Unlike the Porthos CO2 transport and storage system which, as its name implies, is focused on the transport and storage infrastructure associated with a CCS scheme, the Norwegian ‘Full Scale CCS Project’ is concerned with the whole, integrated CCS value chain.  The CO2 capture element will involve two full-scale industrial projects onshore – the Fortum Oslo Varme energy-from-waste facility and Norcem’s Brevik cement manufacturing plant, both located in the Oslo-fjord area in south-eastern Norway.  Together, these plants will capture around 800,000tpa of CO2 utilising commercially available post-combustion capture technologies based on amine absorption processes.  Owing to the coastal nature of these plants , the geographical separation from potential offshore CO2 storage reservoirs in western Norway and the mountainous terrain in between, the captured CO2 will be compressed and stored initially at the two plants before being shipped in specially-designed liquid-CO2 vessels (together with other, third-party, CO2 in the future) around 700km to a coastal receiving terminal with intermediate storage, near Bergen, from where it will be further compressed, as required, and fed via a 110km pipeline for injection into offshore geological storage sites, at depths of about 3km, in the North Sea.  The (ship) transport, intermediate storage and pipeline to offshore long-term geological storage elements of the ‘Full Scale CCS Project’ are referred to as the ‘Northern Lights’ Project and is being developed by private sector energy companies Equinor, Shell and Total in a joint venture.  Northern Lights, which has already achieved FID, will have an initial capacity to transport, inject and store up to 1.5mtpa of CO2, however, a ‘phase 2’ project could see this expanded to 5mtpa should there be the market demand for storage and should the joint venture partners decide to invest further.  As for the two capture plants, Fortum and Norcem (part of the HeidlebergCement Group) are both said to be ‘FID-ready’, subject to an agreement by the Norwegian government to invest in the project – this decision will be known by the end of the year at the latest, with construction able to start in January and the project fully operational (including Northern Lights) by 2024.

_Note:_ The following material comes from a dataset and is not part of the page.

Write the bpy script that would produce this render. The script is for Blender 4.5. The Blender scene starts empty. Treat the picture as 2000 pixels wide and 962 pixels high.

These two proposed new European CCS projects are amongst a group of over 30 projects around the world at various stages of development or construction that, together with the 21 already-operational large-scale CCS facilities worldwide, will boost the combined capture capacity of CCS worldwide to just over 100mtpaCO2.  As I stated in the earlier blogpost, this represents a good (if rather slow) start for CCS, but leaves an awful lot to do if CCS is to fulfil its recognised potential.